WHAT YOU SHOULD DO: Go through the listing and pick out each line with the word "picture" in it.

SUPPLIED DATA:
───
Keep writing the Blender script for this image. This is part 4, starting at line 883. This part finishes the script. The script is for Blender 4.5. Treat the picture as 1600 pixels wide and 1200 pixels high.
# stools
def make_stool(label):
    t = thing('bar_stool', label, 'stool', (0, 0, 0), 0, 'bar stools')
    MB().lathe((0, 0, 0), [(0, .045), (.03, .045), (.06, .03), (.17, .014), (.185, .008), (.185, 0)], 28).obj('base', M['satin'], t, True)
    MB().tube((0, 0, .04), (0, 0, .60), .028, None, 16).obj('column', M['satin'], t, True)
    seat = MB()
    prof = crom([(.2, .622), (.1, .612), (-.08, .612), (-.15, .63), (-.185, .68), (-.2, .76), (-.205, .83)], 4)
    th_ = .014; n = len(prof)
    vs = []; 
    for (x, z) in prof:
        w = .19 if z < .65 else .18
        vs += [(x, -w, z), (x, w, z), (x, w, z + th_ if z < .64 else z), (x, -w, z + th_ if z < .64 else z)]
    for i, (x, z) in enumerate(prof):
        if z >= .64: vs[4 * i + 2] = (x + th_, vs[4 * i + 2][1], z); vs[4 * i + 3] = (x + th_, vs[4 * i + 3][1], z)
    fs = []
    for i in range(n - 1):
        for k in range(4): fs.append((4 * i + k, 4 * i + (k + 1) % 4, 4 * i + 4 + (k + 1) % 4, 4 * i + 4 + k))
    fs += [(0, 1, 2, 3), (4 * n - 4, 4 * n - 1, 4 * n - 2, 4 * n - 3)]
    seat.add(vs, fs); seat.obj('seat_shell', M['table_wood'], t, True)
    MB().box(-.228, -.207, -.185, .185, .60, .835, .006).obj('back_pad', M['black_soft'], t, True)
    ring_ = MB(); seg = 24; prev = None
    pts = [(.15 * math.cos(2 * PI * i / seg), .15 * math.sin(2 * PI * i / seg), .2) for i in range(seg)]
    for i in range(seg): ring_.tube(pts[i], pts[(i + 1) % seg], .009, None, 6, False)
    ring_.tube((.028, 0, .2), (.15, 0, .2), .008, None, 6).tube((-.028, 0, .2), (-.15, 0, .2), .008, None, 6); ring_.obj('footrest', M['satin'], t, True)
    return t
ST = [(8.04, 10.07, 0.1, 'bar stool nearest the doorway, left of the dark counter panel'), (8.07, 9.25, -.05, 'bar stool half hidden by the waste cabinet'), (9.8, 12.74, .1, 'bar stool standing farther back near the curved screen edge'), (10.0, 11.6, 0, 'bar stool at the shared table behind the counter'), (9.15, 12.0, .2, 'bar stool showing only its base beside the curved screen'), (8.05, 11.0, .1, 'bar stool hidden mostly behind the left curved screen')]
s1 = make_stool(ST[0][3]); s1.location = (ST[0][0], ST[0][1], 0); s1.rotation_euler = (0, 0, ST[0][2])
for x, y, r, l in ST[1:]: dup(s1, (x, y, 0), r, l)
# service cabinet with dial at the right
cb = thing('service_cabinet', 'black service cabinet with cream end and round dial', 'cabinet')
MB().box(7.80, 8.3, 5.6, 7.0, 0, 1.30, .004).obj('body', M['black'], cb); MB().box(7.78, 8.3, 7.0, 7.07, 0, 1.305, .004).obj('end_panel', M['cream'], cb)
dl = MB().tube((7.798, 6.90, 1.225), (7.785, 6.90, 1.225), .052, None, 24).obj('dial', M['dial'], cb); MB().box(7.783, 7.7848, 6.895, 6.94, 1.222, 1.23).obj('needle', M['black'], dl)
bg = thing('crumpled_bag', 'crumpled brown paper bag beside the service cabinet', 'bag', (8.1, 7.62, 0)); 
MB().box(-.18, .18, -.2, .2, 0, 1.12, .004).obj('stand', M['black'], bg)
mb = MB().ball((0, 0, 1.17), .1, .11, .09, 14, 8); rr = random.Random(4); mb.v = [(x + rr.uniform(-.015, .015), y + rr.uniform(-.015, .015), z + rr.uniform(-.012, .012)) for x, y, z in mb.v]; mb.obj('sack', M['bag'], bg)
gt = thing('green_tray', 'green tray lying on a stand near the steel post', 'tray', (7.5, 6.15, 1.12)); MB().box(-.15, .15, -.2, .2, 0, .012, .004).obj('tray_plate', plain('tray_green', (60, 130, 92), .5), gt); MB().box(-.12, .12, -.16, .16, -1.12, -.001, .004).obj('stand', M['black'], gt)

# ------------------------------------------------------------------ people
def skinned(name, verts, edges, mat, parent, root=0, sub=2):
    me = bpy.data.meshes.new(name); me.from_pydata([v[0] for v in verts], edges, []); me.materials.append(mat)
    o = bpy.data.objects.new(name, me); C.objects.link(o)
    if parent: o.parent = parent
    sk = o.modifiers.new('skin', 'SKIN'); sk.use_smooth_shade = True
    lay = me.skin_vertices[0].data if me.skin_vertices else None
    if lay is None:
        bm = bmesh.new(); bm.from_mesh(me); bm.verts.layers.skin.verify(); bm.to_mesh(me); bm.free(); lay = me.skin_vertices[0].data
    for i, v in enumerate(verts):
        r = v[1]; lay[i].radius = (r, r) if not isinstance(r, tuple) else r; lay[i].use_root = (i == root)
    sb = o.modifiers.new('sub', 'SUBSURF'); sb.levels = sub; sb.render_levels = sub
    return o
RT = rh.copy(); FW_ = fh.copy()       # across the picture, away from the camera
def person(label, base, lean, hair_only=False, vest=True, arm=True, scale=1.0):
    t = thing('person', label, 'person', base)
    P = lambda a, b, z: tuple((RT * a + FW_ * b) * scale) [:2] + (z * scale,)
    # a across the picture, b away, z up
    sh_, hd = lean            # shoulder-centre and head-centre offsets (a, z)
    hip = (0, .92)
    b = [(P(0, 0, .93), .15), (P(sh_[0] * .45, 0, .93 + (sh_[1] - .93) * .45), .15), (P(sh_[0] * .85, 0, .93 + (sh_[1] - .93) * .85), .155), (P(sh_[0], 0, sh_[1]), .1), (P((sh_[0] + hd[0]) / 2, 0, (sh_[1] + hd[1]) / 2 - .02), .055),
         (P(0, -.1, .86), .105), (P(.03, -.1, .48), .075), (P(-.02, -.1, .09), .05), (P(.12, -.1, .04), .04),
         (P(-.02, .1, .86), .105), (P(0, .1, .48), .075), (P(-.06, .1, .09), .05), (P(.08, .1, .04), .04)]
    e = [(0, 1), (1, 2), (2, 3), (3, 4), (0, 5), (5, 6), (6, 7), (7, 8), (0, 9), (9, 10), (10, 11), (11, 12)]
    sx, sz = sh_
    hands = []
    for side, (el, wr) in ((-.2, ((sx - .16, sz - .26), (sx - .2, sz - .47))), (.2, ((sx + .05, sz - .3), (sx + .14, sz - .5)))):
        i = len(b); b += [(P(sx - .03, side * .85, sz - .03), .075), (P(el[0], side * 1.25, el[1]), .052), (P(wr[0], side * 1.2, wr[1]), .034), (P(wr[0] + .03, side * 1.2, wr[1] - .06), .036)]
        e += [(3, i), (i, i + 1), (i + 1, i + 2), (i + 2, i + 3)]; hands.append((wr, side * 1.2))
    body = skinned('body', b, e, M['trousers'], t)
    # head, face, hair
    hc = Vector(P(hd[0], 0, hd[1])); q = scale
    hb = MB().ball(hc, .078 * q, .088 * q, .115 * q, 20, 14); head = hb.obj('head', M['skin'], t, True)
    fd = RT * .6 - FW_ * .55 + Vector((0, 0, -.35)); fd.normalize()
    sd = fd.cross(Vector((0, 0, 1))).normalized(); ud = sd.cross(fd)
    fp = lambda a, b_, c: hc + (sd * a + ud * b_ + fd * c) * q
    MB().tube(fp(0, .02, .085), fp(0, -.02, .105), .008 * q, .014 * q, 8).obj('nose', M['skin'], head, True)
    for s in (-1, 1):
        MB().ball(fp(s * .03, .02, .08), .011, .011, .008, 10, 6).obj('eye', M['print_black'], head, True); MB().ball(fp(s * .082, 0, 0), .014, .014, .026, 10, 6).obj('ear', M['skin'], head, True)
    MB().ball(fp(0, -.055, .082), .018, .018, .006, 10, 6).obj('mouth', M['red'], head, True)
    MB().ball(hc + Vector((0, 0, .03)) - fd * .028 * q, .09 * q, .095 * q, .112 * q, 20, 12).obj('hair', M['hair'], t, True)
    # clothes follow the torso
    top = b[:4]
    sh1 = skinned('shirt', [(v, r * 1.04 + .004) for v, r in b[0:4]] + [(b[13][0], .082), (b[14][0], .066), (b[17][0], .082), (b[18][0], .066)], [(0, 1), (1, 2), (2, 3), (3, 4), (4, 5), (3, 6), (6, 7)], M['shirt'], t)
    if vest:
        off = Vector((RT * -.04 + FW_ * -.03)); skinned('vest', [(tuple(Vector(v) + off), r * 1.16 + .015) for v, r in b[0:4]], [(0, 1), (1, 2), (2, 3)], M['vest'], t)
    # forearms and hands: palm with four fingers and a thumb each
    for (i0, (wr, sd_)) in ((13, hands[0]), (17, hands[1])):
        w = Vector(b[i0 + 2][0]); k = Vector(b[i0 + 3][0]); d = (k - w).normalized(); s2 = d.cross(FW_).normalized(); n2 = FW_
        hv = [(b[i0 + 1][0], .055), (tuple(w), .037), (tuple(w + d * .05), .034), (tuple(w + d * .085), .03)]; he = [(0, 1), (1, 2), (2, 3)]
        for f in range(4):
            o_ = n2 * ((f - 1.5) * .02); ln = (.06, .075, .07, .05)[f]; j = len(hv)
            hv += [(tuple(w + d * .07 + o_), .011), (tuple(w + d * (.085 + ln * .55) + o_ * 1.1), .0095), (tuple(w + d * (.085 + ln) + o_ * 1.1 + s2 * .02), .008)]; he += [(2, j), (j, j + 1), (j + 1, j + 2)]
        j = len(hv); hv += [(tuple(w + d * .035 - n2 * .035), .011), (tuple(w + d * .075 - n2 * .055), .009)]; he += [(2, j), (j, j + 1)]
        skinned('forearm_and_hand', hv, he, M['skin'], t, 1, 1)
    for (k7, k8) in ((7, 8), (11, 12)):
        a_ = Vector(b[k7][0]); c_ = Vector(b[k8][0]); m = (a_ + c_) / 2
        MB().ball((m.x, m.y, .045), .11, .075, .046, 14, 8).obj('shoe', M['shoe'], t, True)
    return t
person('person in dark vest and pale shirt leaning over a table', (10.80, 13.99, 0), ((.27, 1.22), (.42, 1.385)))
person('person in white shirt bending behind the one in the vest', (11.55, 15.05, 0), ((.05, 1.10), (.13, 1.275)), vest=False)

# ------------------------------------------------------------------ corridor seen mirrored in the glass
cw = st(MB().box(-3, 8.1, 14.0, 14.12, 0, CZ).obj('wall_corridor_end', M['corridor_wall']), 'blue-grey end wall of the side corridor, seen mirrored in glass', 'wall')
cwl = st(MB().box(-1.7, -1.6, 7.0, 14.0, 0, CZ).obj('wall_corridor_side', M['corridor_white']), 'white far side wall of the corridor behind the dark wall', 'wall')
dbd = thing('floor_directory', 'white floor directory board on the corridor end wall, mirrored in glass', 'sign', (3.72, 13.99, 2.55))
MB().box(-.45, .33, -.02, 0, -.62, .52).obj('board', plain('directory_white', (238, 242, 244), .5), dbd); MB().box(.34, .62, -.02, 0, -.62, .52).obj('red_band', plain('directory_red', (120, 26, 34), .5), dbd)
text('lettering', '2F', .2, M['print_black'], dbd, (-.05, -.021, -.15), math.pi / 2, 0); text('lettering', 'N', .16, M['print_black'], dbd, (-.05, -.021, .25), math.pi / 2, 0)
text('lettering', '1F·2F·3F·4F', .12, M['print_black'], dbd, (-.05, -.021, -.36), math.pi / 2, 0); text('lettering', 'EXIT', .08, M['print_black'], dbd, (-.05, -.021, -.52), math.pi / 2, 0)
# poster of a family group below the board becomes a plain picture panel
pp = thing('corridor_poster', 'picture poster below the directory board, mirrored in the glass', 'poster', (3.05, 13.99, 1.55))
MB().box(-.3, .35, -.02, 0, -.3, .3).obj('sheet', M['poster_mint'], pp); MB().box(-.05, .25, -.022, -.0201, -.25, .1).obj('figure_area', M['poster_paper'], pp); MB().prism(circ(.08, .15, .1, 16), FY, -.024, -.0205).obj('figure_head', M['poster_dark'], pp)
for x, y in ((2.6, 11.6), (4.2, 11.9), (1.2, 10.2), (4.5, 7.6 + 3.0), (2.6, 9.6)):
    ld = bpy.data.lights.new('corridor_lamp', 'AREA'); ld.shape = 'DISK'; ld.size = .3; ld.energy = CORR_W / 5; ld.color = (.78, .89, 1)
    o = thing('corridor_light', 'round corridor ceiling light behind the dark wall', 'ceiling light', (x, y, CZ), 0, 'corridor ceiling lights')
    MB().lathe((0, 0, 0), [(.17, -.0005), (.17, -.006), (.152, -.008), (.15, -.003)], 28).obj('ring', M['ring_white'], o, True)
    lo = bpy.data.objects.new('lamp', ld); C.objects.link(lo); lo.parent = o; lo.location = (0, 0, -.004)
───
OUTPUT:
Keep writing the Blender script for this image. This is part 4, starting at line 883. This part finishes the script. The script is for Blender 4.5. Treat the picture as 1600 pixels wide and 1200 pixels high.
RT = rh.copy(); FW_ = fh.copy()       # across the picture, away from the camera
    # a across the picture, b away, z up
# poster of a family group below the board becomes a plain picture panel
pp = thing('corridor_poster', 'picture poster below the directory board, mirrored in the glass', 'poster', (3.05, 13.99, 1.55))